De interiores y exteriores. En memoria de Carlos Slepoy

Cuánto puede engañar el ojo y el  oído humanos. Quien mirase a Carlos Slepoy, especialmente en los últimos años, sin la prevención de esa advertencia, vería seguramente a un ser humano débil, postrado primero en su silla de ruedas, pero capaz de controlar el resto de su vida; después, apenas capaz de controlar su propia expresión; por último, sumido en una existencia mínima. Grave error de apreciación.

Ese ser humano mucho más grande que su pequeña estatura había pasado por centros de detención y tortura famosos pero infames, en su Argentina natal, durante la dictadura de Videla. Había soportado cosas que pocos soportan y había sobrevivido, pero no para ocultarse en el último rincón del mundo, temeroso de que las pesadillas volvieran a convertirse en realidad. Al contrario, exiliado ya en España había tomado las riendas de un trabajo tenaz y muchas veces penoso por la difícil obtención de resultados positivos: lidiar con los jueces españoles (difícil hablar de Justicia en este país) para reivindicar la memoria de las víctimas del genocidio franquista en toda su extensión temporal. Fue el principal impulsor de la conocida como Querella Argentina, un recurso legal gracias al cual, reivindicando los múltiples dictámenes de comisiones de la ONU y el parecer de juristas internacionales, se puso en manos de una juez que sí quiso entender del asunto (la argentina María Servini) la investigación y procesamiento de los autores de esos crímenes del franquismo.

Trabajo de titanes, no les quepa duda. Muchos jueces españoles le deben mucho al franquismo. Su puesto de origen, sin ir más lejos. El que les facilitó después acceder a magistraturas más altas. No se trataba, pues, de lidiar con personas más o menos conservadoras, pero honestas. Se trataba de lidiar con personas con intereses propios en la materia.

Y Carlos Slepoy lidió con ellos. Azuzó su inmensa voluntad, arma poderosa donde las haya, contra los perros del olvido. Y cosechó muchas derrotas, pero también algunas victorias. Y esas victorias valen lo que no valen mil olvidos.

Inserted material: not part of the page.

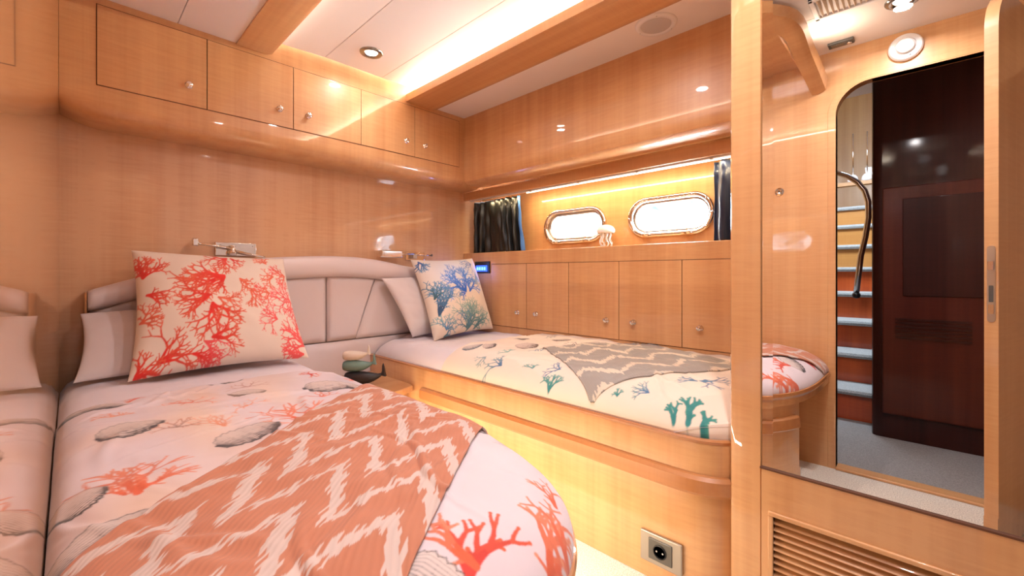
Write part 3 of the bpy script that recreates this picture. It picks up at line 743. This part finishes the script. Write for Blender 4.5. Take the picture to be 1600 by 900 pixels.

Así pues, nadie diga que Carlos Slepoy era una persona débil. Quizás su exterior así lo aparentaba, pero su interior era muy distinto. Hoy mismo ha muerto, porque hasta el más fuerte tiene su fin, y sólo queda llorar por su ausencia.

Pero triste y desolado sería aquel que olvidase a Carlos, aun sin haberle conocido personalmente. A tamaña fuerza y a tamaña persona no se la puede olvidar porque en cada ocasión en que el olvido quiere extender su manto de silencio sobre él, el recuerdo de tantos seres queridos a los que defendió y reivindicó se encargará de hacer sonar mil gritos y levantar mil banderas. Tantas voces recordarán a Carlos Slepoy como quejidos mudos hay en las cunetas argentinas y españolas.